François-Noël Buffet a évoqué hier plusieurs sujets prioritaires, notamment la question du Plom 3 (plan Logement outre-mer) et du logement, celle de l'eau, et les contrats avec les collectivités territoriales. Il s'est engagé à lancer un Oudinot de la vie chère, à traiter les urgences et à rétablir les crédits à un niveau acceptable pour les Corom. J'insiste, il nous faut travailler avec le Gouvernement pour rétablir la jauge de crédits de l'année 2024, qui peut être un compromis acceptable dans le contexte budgétaire actuel.
Le ministre plaidait, lors de son audition, en faveur de la stabilité et de la confiance. Je crois qu'il revient au Sénat de donner des gages en ce sens par son vote.
Je remercie Hussein Bourgi pour son intervention. La cherté de la vie a été évoquée par le ministre. Quant aux sargasses, elles sont financées par une autre mission budgétaire : nous devons toutefois rester attentifs, car des questions restent en suspens sur les crédits y afférents.
Au travers des deux programmes de la mission « Outre-mer », nous ne traitons que 14 % de l'effort national en faveur des outre-mer. Les élus ultramarins souhaiteraient débattre du reste des crédits, qui sont « noyés » dans d'autres missions budgétaires nationales. Certes, cet éparpillement se justifie par le fait que nos territoires font partie de la République, mais leurs spécificités, ainsi que les statuts qui les régissent, nécessiteraient que nous consacrions peut-être davantage de temps à évaluer l'ensemble de l'effort national en faveur de nos outre-mer.
Salama Ramia a raison de rappeler que, lorsqu'on pense à Mayotte, la notion d'effort est toute relative. Quant aux Calédoniens, ils attendent la reconstruction et veulent prendre un nouveau départ, dans un contexte de dialogue à rétablir - le ministre et le président du Sénat s'y emploient. Chacun de nos territoires a conscience que, pour éviter que la charge de la dette ne devienne le premier poste du budget de la Nation, l'effort doit être partagé par tous. Dans le même temps, on ne peut ignorer que ceux qui ne peuvent pas se loger, se nourrir ou être en sécurité ont de fortes attentes en direction de l'État.
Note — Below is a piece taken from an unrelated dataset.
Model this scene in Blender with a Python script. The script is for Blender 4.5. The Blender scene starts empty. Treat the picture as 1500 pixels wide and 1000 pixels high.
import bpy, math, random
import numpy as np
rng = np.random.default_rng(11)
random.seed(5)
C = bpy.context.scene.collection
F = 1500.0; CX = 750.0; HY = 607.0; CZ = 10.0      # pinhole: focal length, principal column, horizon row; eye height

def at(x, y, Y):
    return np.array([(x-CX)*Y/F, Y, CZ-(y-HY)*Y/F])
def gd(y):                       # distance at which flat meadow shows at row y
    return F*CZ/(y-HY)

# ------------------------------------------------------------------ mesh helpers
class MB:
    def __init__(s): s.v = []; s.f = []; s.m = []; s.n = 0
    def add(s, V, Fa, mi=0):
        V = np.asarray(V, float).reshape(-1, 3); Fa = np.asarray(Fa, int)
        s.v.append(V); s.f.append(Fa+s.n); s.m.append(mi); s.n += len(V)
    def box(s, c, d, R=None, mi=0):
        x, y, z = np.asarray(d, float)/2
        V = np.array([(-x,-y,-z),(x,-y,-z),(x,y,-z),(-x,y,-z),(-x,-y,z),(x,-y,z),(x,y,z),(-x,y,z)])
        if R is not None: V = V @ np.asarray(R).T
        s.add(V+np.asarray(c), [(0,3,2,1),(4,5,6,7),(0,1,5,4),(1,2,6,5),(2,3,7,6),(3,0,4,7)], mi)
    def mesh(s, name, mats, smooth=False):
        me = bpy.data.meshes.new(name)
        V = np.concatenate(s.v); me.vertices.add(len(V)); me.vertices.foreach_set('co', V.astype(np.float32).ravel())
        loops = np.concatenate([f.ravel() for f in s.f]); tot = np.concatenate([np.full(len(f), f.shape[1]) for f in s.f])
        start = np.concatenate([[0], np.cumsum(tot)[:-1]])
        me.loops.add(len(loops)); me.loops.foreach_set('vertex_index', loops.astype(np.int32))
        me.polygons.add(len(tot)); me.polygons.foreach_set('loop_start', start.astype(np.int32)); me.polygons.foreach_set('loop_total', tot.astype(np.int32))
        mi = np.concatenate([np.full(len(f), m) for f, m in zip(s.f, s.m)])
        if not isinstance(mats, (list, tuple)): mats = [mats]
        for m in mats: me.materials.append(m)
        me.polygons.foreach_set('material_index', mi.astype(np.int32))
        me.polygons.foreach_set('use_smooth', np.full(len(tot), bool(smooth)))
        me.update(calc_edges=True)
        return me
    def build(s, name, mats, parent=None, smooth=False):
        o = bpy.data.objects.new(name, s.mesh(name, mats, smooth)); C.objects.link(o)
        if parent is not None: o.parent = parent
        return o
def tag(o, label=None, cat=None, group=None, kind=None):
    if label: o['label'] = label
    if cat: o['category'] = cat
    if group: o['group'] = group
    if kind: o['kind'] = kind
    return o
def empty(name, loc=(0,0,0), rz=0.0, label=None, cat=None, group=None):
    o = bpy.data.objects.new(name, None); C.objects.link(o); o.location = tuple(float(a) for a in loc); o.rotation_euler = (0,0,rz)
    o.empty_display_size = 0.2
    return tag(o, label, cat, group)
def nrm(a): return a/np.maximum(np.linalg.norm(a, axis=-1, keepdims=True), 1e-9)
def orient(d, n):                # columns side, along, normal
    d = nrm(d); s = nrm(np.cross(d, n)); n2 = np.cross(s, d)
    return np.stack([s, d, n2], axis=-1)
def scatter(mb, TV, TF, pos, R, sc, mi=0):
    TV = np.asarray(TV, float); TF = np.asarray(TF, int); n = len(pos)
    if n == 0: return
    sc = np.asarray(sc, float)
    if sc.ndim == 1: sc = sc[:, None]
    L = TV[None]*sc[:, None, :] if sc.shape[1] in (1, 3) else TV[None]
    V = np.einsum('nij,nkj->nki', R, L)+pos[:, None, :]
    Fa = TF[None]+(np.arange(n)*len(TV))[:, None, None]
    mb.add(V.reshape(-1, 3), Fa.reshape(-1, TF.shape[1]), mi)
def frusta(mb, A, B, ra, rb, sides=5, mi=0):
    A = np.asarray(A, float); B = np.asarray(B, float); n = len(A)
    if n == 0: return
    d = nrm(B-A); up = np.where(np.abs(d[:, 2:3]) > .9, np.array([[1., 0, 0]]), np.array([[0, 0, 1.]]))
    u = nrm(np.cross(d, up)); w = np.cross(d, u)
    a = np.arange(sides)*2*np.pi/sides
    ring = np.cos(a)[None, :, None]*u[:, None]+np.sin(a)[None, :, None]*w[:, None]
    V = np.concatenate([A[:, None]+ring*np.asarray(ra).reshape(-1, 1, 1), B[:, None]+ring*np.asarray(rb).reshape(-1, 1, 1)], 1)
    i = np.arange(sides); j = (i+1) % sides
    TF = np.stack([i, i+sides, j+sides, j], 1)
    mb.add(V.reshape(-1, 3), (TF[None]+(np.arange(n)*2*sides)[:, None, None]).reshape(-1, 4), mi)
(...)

Je le redis, j'étais plutôt opposé à l'adoption des crédits avant que nos deux ministres prennent des engagements. Je vous propose maintenant, dans une démarche de confiance et d'encouragement, de les adopter, tout en restant vigilants. J'espère que nous pourrons, collectivement, contribuer utilement à rétablir un niveau de budget plus acceptable pour les outre-mer.
La commission émet un avis favorable à l'adoption des crédits de la mission « Outre-mer ».